On the final day of living in my freshman year dorm last week, my roommate spent the entire night packing. I'm not kidding. From eight at night until five in the morning when she left for her flight, she noisily filled her suitcase, made boxes, and cleaned her entire side of the room. All in complete darkness, mind you.
You might be thinking, why not just tell her off and say, "Hey it's finals week and, um, some of us are trying to sleep?" Well, my answer to that would be because it's what she's been doing the entire year, so why would the last night be any different?
It was fine in the beginning. Of course, on move-in day you have your parents around to help you with the awkward small talk. Then, you go down to breakfast together the next day and attempt to learn more about each other.
However, after the first month or so that friendliness quickly wore off. We each took our studies pretty seriously, and never had free time in our schedules to all do something together. I was okay with this, since I knew it wasn't always a big deal to not be best friends forever with your roommates (I even wrote about that in another article.)
The biggest problem I had was when one of my roommates would come in every. single. night. around midnight or later. She would be gone all day long, and I have no idea where she went. No one can possibly study for fourteen hours straight, right?
Every time she would come in to our dorm, everyone's lights would be off (duh, we're sleeping like normal humans) yet she would just make as much noise as she wanted and leave lights on as she brushed her teeth or just paced around the room doing nothing.
I just brushed this off because I could easily fall back asleep after, and truthfully I was kinda glad she wasn't in the room during the day, so I let it be.
Now, you might be thinking, "That's pretty disrespectful," right? And I agree, but turns out I was being the disrespectful one the entire time! I know, plot twist. The person who's lived in an apartment her entire life, and knows what it's like to live in the same quarters as someone else, is actually the one who doesn't know how to live with other people. Crazy.
In April, I was completely blindsided by all three of my roommates. My RA had to have a meeting with me, asking me about my "rude gestures" toward my roommates, which I had absolutely no idea about. I was accused of slamming things constantly and my roommates went to our RA, out of "concern."

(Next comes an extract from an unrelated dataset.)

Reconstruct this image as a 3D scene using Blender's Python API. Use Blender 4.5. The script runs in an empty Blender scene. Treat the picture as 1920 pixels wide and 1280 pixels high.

But, clearly they weren't concerned enough to actually come up and talk to me about the problems they had. They just painted me out to be the bad guy, maybe because I was an easy target. I kept to myself and didn't get involved in anyone else's business.
After the meeting with my RA, I cried all night and had the worse migraine. I hate when people view me as someone that I'm not, and I am definitely not the bad roommate in this situation. I was actually quiet at night and always made sure our bathroom had toilet paper, soap, a clean garbage. I guess that wasn't enough.
So, to my freshman year roommates, a couple of final words:
1. Thanks for making my dorm such an awkward environment that I didn't even want to be there.
2. Thanks for making absolutely no effort to solve the "problems" that we supposedly had, and just tattled straight to our RA.
3. And finally, thanks for making the final stretch of my freshman year one of the most dreadful times of my life.